Atual Redação  Projeto de Lei nº 4/2025 (Inclusão do Art. 944-B) 
Não equivalente  A indenização será concedida, se os danos forem certos, sejam eles diretos, indiretos, atuais ou futuros.  

§1º A perda de uma chance, desde que séria e real, constitui dano reparável.  

§2º A indenização relativa à perda de uma chance deve ser calculada levando-se em conta a projeção dos interesses que essa chance proporcionaria, caso concretizada, de acordo com as probabilidades envolvidas.  

§3º O dano patrimonial será provado de acordo com as regras processuais.  

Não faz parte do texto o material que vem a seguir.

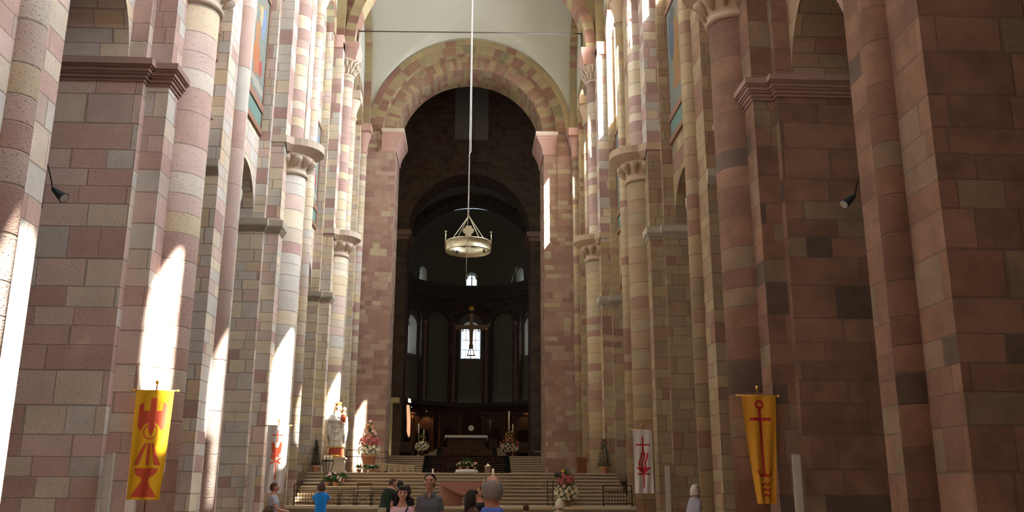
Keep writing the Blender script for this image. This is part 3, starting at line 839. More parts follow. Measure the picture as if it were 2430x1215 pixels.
def strip(gg,x0f,x1f):
    ln=0; y=56.45; z=2.36
    pts=[(55.4,2.365)]
    for i in range(9):
        yy=56.6+i*.4-.05; pts+=[(yy,2.365+i*.15),(yy,2.365+(i+1)*.15)]
    pts+=[(61.1,3.715)]
    for i in range(4):
        yy=(61.2,61.6,62.0,62.4)[i]-.02; pts+=[(yy,3.71+i*.16),(yy,3.71+(i+1)*.16)]
    pts+=[(63.2,3.71+.64)]
    L_=0
    for (a,b) in zip(pts,pts[1:]):
        d=math.hypot(b[0]-a[0],b[1]-a[1])
        w=hw if a[0]<61.15 else 2.0
        xa,xb=.1+x0f*w,.1+x1f*w
        gg.face([(xa,a[0],a[1]),(xb,a[0],a[1]),(xb,b[0],b[1]),(xa,b[0],b[1])],uv=[(xa,L_),(xb,L_),(xb,L_+d),(xa,L_+d)]); L_+=d
strip(g,-.86,.86); g.build('patterned_field',CM,root)
CB=plain('carpet_border',(.012,.018,.014),.95)
strip(g2,-1,-.86); g2.build('dark_border',CB,root)
g2=G((.1,58,2.35)); strip(g2,.86,1); g2.build('dark_border',CB,root)
# ------------------------------------------------------------------ ironwork, lights, fixtures
def frm(o,*pts): return [Vector(p) for p in pts]
# wall paintings on the recessed panels
def paintmat(name,seed,warm):
    m,nt,bs=newmat(name); L=nt.links
    uv=N(nt,'ShaderNodeUVMap'); sp=N(nt,'ShaderNodeSeparateXYZ'); L.new(uv.outputs[0],sp.inputs[0])
    u,v=sp.outputs[0],sp.outputs[1]
    no=N(nt,'ShaderNodeTexNoise'); no.inputs['Scale'].default_value=3.0; no.inputs['Detail'].default_value=5
    mp_=N(nt,'ShaderNodeMapping'); mp_.inputs['Location'].default_value=(seed,seed*2,0); L.new(uv.outputs[0],mp_.inputs[0]); L.new(mp_.outputs[0],no.inputs['Vector'])
    cr=N(nt,'ShaderNodeValToRGB'); el=cr.color_ramp.elements
    cols=[(.0,(.16,.20,.20)),(.42,(.30,.33,.30)),(.5,(.22,.30,.27)),(.58,(.38,.36,.26)),(.7,(.20,.20,.26))]
    while len(el)<5: el.new(.5)
    for e,(p,c) in zip(el,cols): e.position=p; e.color=(*c,1)
    L.new(no.outputs['Fac'],cr.inputs[0]); out=cr.outputs[0]
    wob=mth(nt,'MULTIPLY',mth(nt,'SUBTRACT',no.outputs['Fac'],.5),.35)
    def blob(cx,cz,rx,rz,col,out):
        dx=mth(nt,'DIVIDE',mth(nt,'SUBTRACT',mth(nt,'ADD',u,wob),cx),rx); dz=mth(nt,'DIVIDE',mth(nt,'SUBTRACT',mth(nt,'ADD',v,wob),cz),rz)
        d=mth(nt,'ADD',mth(nt,'MULTIPLY',dx,dx),mth(nt,'MULTIPLY',dz,dz))
        f=N(nt,'ShaderNodeMapRange'); f.inputs['From Min'].default_value=.8; f.inputs['From Max'].default_value=1.1; f.inputs['To Min'].default_value=1; f.inputs['To Max'].default_value=0
        L.new(d,f.inputs['Value'])
        x=N(nt,'ShaderNodeMix'); x.data_type='RGBA'; L.new(f.outputs[0],x.inputs[0]); L.new(out,x.inputs[6]); x.inputs[7].default_value=(*col,1); return x.outputs[2]
    for b in warm: out=blob(*b,out)
    sc_=N(nt,'ShaderNodeVectorMath'); sc_.operation='SCALE'; sc_.inputs['Scale'].default_value=.62; L.new(out,sc_.inputs[0]); L.new(sc_.outputs[0],bs.inputs['Base Color']); bs.inputs['Roughness'].default_value=.9
    return m
WARM_L=[(.5,.45,2,.18,(.50,.47,.40)),(.25,1.45,.55,.75,(.58,.22,.10)),(.2,2.4,.35,.5,(.55,.27,.13)),(.25,3.5,.16,.18,(.55,.38,.22)),(-.6,3.0,.4,.8,(.60,.56,.42)),(.55,3.3,.25,.45,(.60,.50,.25)),(1.0,3.2,.25,.7,(.25,.34,.55)),(1.0,4.0,.15,.18,(.5,.3,.2)),(-.2,4.2,.3,.5,(.50,.32,.14)),(.9,1.2,.25,.35,(.5,.10,.08))]
WARM_R=[(.4,2.6,.5,1.5,(.46,.26,.10)),(.9,3.2,.45,1.2,(.14,.19,.26)),(.35,4.0,.16,.2,(.5,.32,.18)),(.9,4.6,.2,.25,(.55,.36,.15)),(-.2,2.2,.3,1.2,(.40,.22,.08)),(.1,1.0,.9,.4,(.48,.25,.12)),(.6,3.9,.35,.4,(.16,.17,.18)),(-.8,3.3,.4,1.2,(.16,.2,.2))]
PMs={-1:paintmat('painting_orange_robe',3.1,WARM_L),1:paintmat('painting_blue_robe',7.7,WARM_R)}
TEAL=plain('painted_teal_border',(.15,.24,.21),.9,var=.15,scale=5); BROWN=plain('painting_frame_brown',(.27,.15,.10),.7)
for side in (-1,1):
    for (c,a) in centres[4:9]:
        y0,y1=c-a+.02,c+a-.02; X=side*(XW-.0)
        pl={True:'left',False:'right'}[side<0]
        mid=c
        where='between the yellow banner pier and slim shaft' if c<24 else ('just before the white banner pier' if c<31 else ('just beyond the white banner pier' if c<36 else ('above the arcade before the landing pier' if c<43 else 'above the arcade beside the landing')))
        if c<20: where='above the arcade before the yellow banner pier'
        root=thing('wall_painting','tall fresco with robed figures on the %s, %s'%(pl,where),'painting',(X,c,13.77))
        o=(X,c,13.77)
        g=G(o); xx=X-side*.04
        g.face([(xx,y0+.12,14.9),(xx,y1-.12,14.9),(xx,y1-.12,18.9),(xx,y0+.12,18.9)],uv=[(y0-c,0),(y1-c,0),(y1-c,4.0*1.1),(y0-c,4.0*1.1)])
        g.build('picture',PMs[side],root)
        g=G(o); g.box(xx,X,y0+.1,y1-.1,14.0,14.6); g.build('teal_border',TEAL,root)
        for (a0,a1,z0,z1,nm) in ((y0,y1,13.79,13.99,'lower_frame'),(y0,y1,14.61,14.89,'middle_frame'),(y0,y1,18.91,19.07,'upper_frame')):
            g=G(o); g.box(X-side*.09,X,a0,a1,z0,z1); g.build(nm,BROWN,root)
        for a0 in (y0,y1-.1):
            g=G(o); g.box(X-side*.07,X,a0,a0+.1,13.99,18.91); g.build('side_frame',BROWN,root)
# tie rod
p0,p1=at(850,74,44.05),at(1380,80,44.05)
g=G(p0); g.tube([p0,p1],.035,n=8)
root=thing('tie_rod','thin dark iron tie rod stretched across the vault above the chancel arch','tie rod',p0)
g.build('rod',M['rod'],root)
for p,sx in ((p0,-1),(p1,1)):
    g=G(p0); g.box(p.x-.04,p.x+.04,44.0,44.1,p.z-.9,p.z+1.2); g.build('anchor_plate',M['rod'],root)
# chandelier
CC=at(1111,597,40); ex=at(1160,597,40).x-CC.x
Rr=1.0; zb=CC.z-.02; H=.47
root=thing('ring_chandelier','large silvery ring chandelier with upright cross, hanging before the chancel arch','chandelier',CC)
g=G(CC); n=64
def rp(a,r,z): return (CC.x+r*cos(a),CC.y+r*sin(a),z)
g.lathe((CC.x,CC.y,0),[(Rr,zb),(Rr+.02,zb),(Rr+.02,zb+.05),(Rr,zb+.06),(Rr,zb+H-.06),(Rr+.02,zb+H-.05),(Rr+.02,zb+H),(Rr-.02,zb+H),(Rr-.02,zb),(Rr,zb)],n=64,cap=False)
g.build('ring_band',M['brass'],root)
def plate(g,c,ax,pts,th):
    # extruded outline facing -y
    P=[(c[0]+p[0],c[1]-th,c[2]+p[1]) for p in pts]; Q=[(c[0]+p[0],c[1]+th,c[2]+p[1]) for p in pts]
    g.face(P); g.face(Q[::-1])
    for i in range(len(P)):
        j=(i+1)%len(P); g.face([P[i],Q[i],Q[j],P[j]])
cr=[(-.13,0),(-.13,.12),(-.22,.18),(-.26,.26),(-.22,.38),(-.14,.40),(-.14,.5),(.14,.5),(.14,.40),(.22,.38),(.26,.26),(.22,.18),(.13,.12),(.13,0)]
g=G(CC); plate(g,(CC.x,CC.y-Rr,zb+H-.02),0,cr,.02); g.build('cross_plaque',M['brass'],root)
g=G(CC); plate(g,(CC.x,CC.y+Rr,zb+H-.02),0,cr,.02); g.build('cross_plaque',M['brass'],root)
for a in (0,PI):
    g=G(CC); q=rp(a,Rr+.04,0); g.tube([(q[0],q[1],zb+.1),(q[0],q[1],zb+H+.48)],.018,n=8); g.lathe((q[0],q[1],zb+H+.44),[(.02,0),(.06,.03),(.06,.05),(.015,.07)],n=10); g.build('candle_spike',M['brass'],root)
apex=Vector((CC.x,CC.y,zb+1.72))
for a in (PI*.25,PI*.75,PI*1.25,PI*1.75):
    g=G(CC); g.tube([rp(a,Rr-.03,zb+.1),rp(a,Rr-.03,zb+H),apex],.016,n=6); g.build('suspension_rod',M['brass'],root)
for a in (.6,2.2,3.9,5.4):
    q=rp(a,Rr-.12,zb+.12); g=G(CC); g.lathe((q[0],q[1],q[2]),[(.02,0),(.06,.05),(.05,.12),(.02,.14)],n=10); g.build('lamp',M['dkgrey'],root)
g=G(CC); g.tube([apex,apex+Vector((-.02,0,3.0)),apex+Vector((.05,0,3.15)),apex+Vector((.03,0,9.0)),Vector((CC.x+.0,CC.y,31.9))],.02,n=6); g.build('chain',M['strand'],root)
rp_=apex+Vector((0,-Rr-.1,0))
root=thing('rope','thin pale rope hanging past the ring chandelier down to the apse windows','rope',apex)
g=G(apex); g.tube([apex+Vector((.0,-.25,20.3)),apex+Vector((-.01,-1.2,2.5)),apex+Vector((-.03,-1.12,0)),apex+Vector((-.07,-1.12,-3.35))],.015,n=6); g.build('cord',M['strand'],root)
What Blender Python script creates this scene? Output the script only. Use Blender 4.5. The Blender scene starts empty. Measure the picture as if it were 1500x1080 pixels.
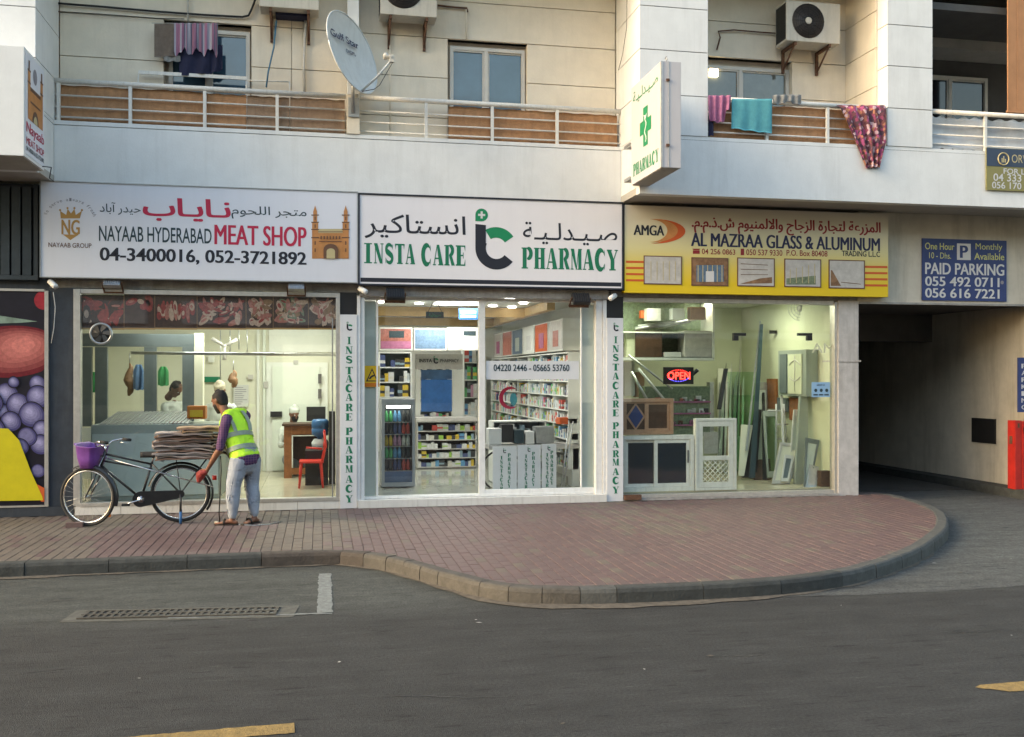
import bpy, bmesh, math, random
from math import sin, cos, tan, atan, atan2, radians, pi, sqrt
from mathutils import Vector, Matrix
random.seed(7)
R_ = random.uniform
sc = bpy.context.scene
col = sc.collection

# ------------------------------------------------------------------ camera, world, sun, exposure
TH, FPX, CD, CH = radians(11.2), 1425.0, 13.0, 1.75      # yaw, focal length in photo pixels, distance to the facade, eye height
cam = bpy.data.cameras.new('camera'); camo = bpy.data.objects.new('camera', cam); col.objects.link(camo)
camo.location = (0, -CD, CH); camo.rotation_euler = (pi/2, 0, -TH)
cam.sensor_width = 36; cam.lens = FPX/1500*36; cam.shift_y = 10/1500; cam.clip_start = .1; cam.clip_end = 2000
sc.camera = camo
w = bpy.data.worlds.new('World'); sc.world = w; w.use_nodes = True
nt = w.node_tree; bg = nt.nodes['Background']; sk = nt.nodes.new('ShaderNodeTexSky')
sk.sky_type = 'NISHITA'; sk.sun_disc = False; sk.sun_elevation = radians(24); sk.sun_rotation = radians(-95)
sk.air_density = 1.6; sk.dust_density = 3.5; sk.ozone_density = 1.0
nt.links.new(sk.outputs[0], bg.inputs[0]); bg.inputs[1].default_value = .15
sun = bpy.data.lights.new('sun', 'SUN'); sun.energy = .6; sun.angle = radians(25); sun.color = (1, .86, .68)
suno = bpy.data.objects.new('sun', sun); col.objects.link(suno)
suno.rotation_euler = Vector((.93, .10, -.48)).to_track_quat('-Z', 'Y').to_euler()
sc.view_settings.view_transform = 'Standard'; sc.view_settings.look = 'None'
sc.view_settings.exposure = 1.82; sc.view_settings.gamma = 1; sc.view_settings.use_curve_mapping = False
sc.render.engine = 'CYCLES'
sc.cycles.use_denoising = True; sc.cycles.max_bounces = 7; sc.cycles.transparent_max_bounces = 12
sc.cycles.sample_clamp_indirect = 6; sc.cycles.caustics_reflective = False; sc.cycles.caustics_refractive = False

def at(u, v, Y):                # the point on the vertical plane Y seen at photo pixel (u, v): used to read off real positions
    q = Y+CD; X = q*tan(TH+atan((u-750)/FPX)); d = X*sin(TH)+q*cos(TH)
    return Vector((X, Y, CH+(550-v)*d/FPX))
def XA(u, Y): return at(u, 550, Y).x
def ground(u, v, z=0.0):
    d = FPX*(CH-z)/(v-550); c = (u-750)/FPX*d
    return Vector((c*cos(TH)+d*sin(TH), d*cos(TH)-c*sin(TH)-CD, z))

# ------------------------------------------------------------------ materials
MATS = {}
def mat(name, c, rough=.6, metal=0, var=.12, scale=6, bump=0, bscale=80, spec=.4, streak=0, sscale=1.2, emit=0, dirt=None, coat=0, trans=0):
    m = bpy.data.materials.new(name); MATS[name] = m; m.use_nodes = True
    n = m.node_tree.nodes; L = m.node_tree.links; b = n['Principled BSDF']
    b.inputs['Roughness'].default_value = rough; b.inputs['Metallic'].default_value = metal
    b.inputs['Specular IOR Level'].default_value = spec; b.inputs['Coat Weight'].default_value = coat
    tc = n.new('ShaderNodeTexCoord'); src = None
    c4 = (*c, 1); b.inputs['Base Color'].default_value = c4
    if var:
        nz = n.new('ShaderNodeTexNoise'); nz.inputs['Scale'].default_value = scale; nz.inputs['Detail'].default_value = 6
        nz.inputs['Roughness'].default_value = .65
        L.new(tc.outputs['Object'], nz.inputs['Vector'])
        r = n.new('ShaderNodeMapRange'); r.inputs[1].default_value = .3; r.inputs[2].default_value = .7
        r.inputs[3].default_value = 1-var; r.inputs[4].default_value = 1+var
        L.new(nz.outputs['Fac'], r.inputs[0])
        mx = n.new('ShaderNodeVectorMath'); mx.operation = 'SCALE'; mx.inputs[0].default_value = c
        L.new(r.outputs[0], mx.inputs['Scale']); src = mx.outputs[0]
    if streak:                                               # rain streaks and grime
        mp = n.new('ShaderNodeMapping'); mp.inputs['Scale'].default_value = (sscale*5, sscale*5, sscale*.5)
        L.new(tc.outputs['Object'], mp.inputs[0])
        s = n.new('ShaderNodeTexNoise'); s.inputs['Scale'].default_value = 1; s.inputs['Detail'].default_value = 8; s.inputs['Roughness'].default_value = .7
        L.new(mp.outputs[0], s.inputs['Vector'])
        r2 = n.new('ShaderNodeMapRange'); r2.inputs[1].default_value = .5; r2.inputs[2].default_value = .8
        r2.inputs[3].default_value = 0; r2.inputs[4].default_value = streak
        L.new(s.outputs['Fac'], r2.inputs[0])
        m2 = n.new('ShaderNodeMix'); m2.data_type = 'RGBA'; L.new(r2.outputs[0], m2.inputs[0])
        if src: L.new(src, m2.inputs[6])
        else: m2.inputs[6].default_value = c4
        dc = dirt or (c[0]*.45, c[1]*.42, c[2]*.38); m2.inputs[7].default_value = (*dc, 1); src = m2.outputs[2]
    if src: L.new(src, b.inputs['Base Color'])
    if bump:
        bz = n.new('ShaderNodeTexNoise'); bz.inputs['Scale'].default_value = bscale; bz.inputs['Detail'].default_value = 5
        L.new(tc.outputs['Object'], bz.inputs['Vector'])
        bp = n.new('ShaderNodeBump'); bp.inputs['Strength'].default_value = bump; bp.inputs['Distance'].default_value = .01
        L.new(bz.outputs['Fac'], bp.inputs['Height']); L.new(bp.outputs[0], b.inputs['Normal'])
    if emit:
        b.inputs['Emission Color'].default_value = c4; b.inputs['Emission Strength'].default_value = emit
    return m
def glass_mat(name, tint=(1, 1, 1), refl=1.0, ior=1.5):
    m = bpy.data.materials.new(name); MATS[name] = m; m.use_nodes = True
    n = m.node_tree.nodes; L = m.node_tree.links; n.remove(n['Principled BSDF'])
    t = n.new('ShaderNodeBsdfTransparent'); t.inputs[0].default_value = (*tint, 1)
    g = n.new('ShaderNodeBsdfGlossy'); g.inputs['Roughness'].default_value = .02
    f = n.new('ShaderNodeFresnel'); f.inputs[0].default_value = ior
    ge = n.new('ShaderNodeNewGeometry'); fr = n.new('ShaderNodeMath'); fr.operation = 'MULTIPLY_ADD'; fr.inputs[1].default_value = -refl; fr.inputs[2].default_value = refl; L.new(ge.outputs['Backfacing'], fr.inputs[0])
    mu = n.new('ShaderNodeMath'); mu.operation = 'MULTIPLY'; L.new(fr.outputs[0], mu.inputs[1]); L.new(f.outputs[0], mu.inputs[0])
    mx = n.new('ShaderNodeMixShader'); L.new(mu.outputs[0], mx.inputs[0]); L.new(t.outputs[0], mx.inputs[1]); L.new(g.outputs[0], mx.inputs[2])
    L.new(mx.outputs[0], n['Material Output'].inputs[0]); return m
# building
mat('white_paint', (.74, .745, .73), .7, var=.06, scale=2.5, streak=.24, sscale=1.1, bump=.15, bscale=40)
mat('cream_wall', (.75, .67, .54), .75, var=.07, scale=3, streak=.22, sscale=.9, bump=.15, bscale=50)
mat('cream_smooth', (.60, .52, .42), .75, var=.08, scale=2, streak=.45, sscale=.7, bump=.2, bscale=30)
mat('lower_wall', (.53, .49, .41), .8, var=.14, scale=2, streak=.7, sscale=.7, bump=.2, bscale=30)
mat('column_stone', (.46, .44, .42), .8, var=.16, scale=7, streak=.7, sscale=1.5, bump=.3, bscale=40)
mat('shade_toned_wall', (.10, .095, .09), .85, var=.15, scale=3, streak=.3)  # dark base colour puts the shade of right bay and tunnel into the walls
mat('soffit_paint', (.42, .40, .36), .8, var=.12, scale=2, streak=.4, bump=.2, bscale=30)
mat('groove', (.10, .10, .10), .9)
mat('rail_paint', (.70, .68, .63), .45, var=.08, scale=20, streak=.4, sscale=4)
mat('bamboo', (.40, .215, .105), .8, var=.25, scale=9, streak=.5, sscale=3, bump=.3, bscale=60)
mat('bamboo_dull', (.30, .20, .13), .85, var=.25, scale=9, streak=.5, sscale=3, bump=.3, bscale=60)
mat('curtain_orange', (.42, .21, .10), .85, var=.12, scale=4, streak=.3, sscale=3)
mat('tarp', (.50, .51, .52), .35, var=.12, scale=5, streak=.3)
mat('window_frame', (.62, .59, .53), .5, var=.05)
mat('concrete', (.30, .29, .275), .85, var=.25, scale=8, streak=.6, bump=.5, bscale=30)
mat('dark_column', (.030, .038, .050), .55, var=.25, scale=5, streak=.4, dirt=(.09, .09, .09), sscale=2)
mat('dark_shutter', (.045, .058, .068), .45, .3, var=.2, streak=.4, dirt=(.1, .1, .1))
mat('aluminium', (.55, .53, .49), .38, .6, var=.1, scale=15, streak=.3, sscale=3)
mat('white_frame', (.76, .76, .74), .4, var=.08, scale=10, streak=.35, sscale=3)
mat('tile_white', (.68, .67, .63), .25, var=.06, scale=8, streak=.5, sscale=3)
mat('black', (.015, .015, .016), .45, var=.2)
mat('black_rubber', (.02, .02, .02), .75, var=.3, scale=30)
mat('black_paint', (.018, .019, .02), .3, var=.3, scale=20, coat=.3)
mat('chrome', (.62, .62, .62), .22, .95, var=.15, scale=30)
mat('steel', (.42, .43, .43), .35, .8, var=.15, scale=12)
mat('rust', (.12, .06, .035), .8, var=.4, scale=25, bump=.3)
mat('rust_dark', (.075, .07, .06), .7, .3, var=.3, scale=25)
mat('pipe_white', (.55, .53, .48), .5, var=.15, streak=.6, sscale=4)
mat('blue_hose', (.06, .17, .26), .5)
mat('navy_cloth', (.018, .02, .05), .9, var=.2)
mat('ac_paint', (.54, .51, .44), .5, var=.08, streak=.45, sscale=3)
mat('grille_dark', (.05, .045, .045), .5)
mat('dish_paint', (.60, .62, .61), .4, var=.06, streak=.35, sscale=2)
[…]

§4º Em casos excepcionais, de pouca expressão econômica, pode o juiz calcular o dano patrimonial por estimativa, especialmente quando a produção da prova exata do dano se revele demasiadamente difícil ou onerosa, desde que não haja dúvidas da efetiva ocorrência de danos emergentes ou de lucros cessantes, diante da maturidade e experiência do julgador. 

O novo Art. 944-B amplia o conceito de indenização para incluir não apenas os danos diretos, mas também os indiretos, modificando profundamente o entendimento de nexo de causalidade, levando a contradição se considerarmos o artigo 403. Além disso, a proposta prevê expressamente a indenização pela perda de uma chance, desde que seja séria e real. Por fim, em casos excepcionais e de pouca expressão econômica, o juiz poderá estimar o valor do dano patrimonial, mesmo sem prova concreta, o que fragiliza o princípio da reparação integral. 

Diante dessas modificações profundas, se aprovadas, mostra-se a necessidade de eventual revisão de contratos e termos utilizados por empresas, incluindo ou modificando previsões de forma a imunizar ou amenizar efeitos caso seja obrigada a indenizar a parte contrária, como por exemplo, mediante cláusulas de limitação de responsabilidade, com a exclusão da indenização por danos indiretos e previsão de que a limitação atinge também os danos extrapatrimoniais.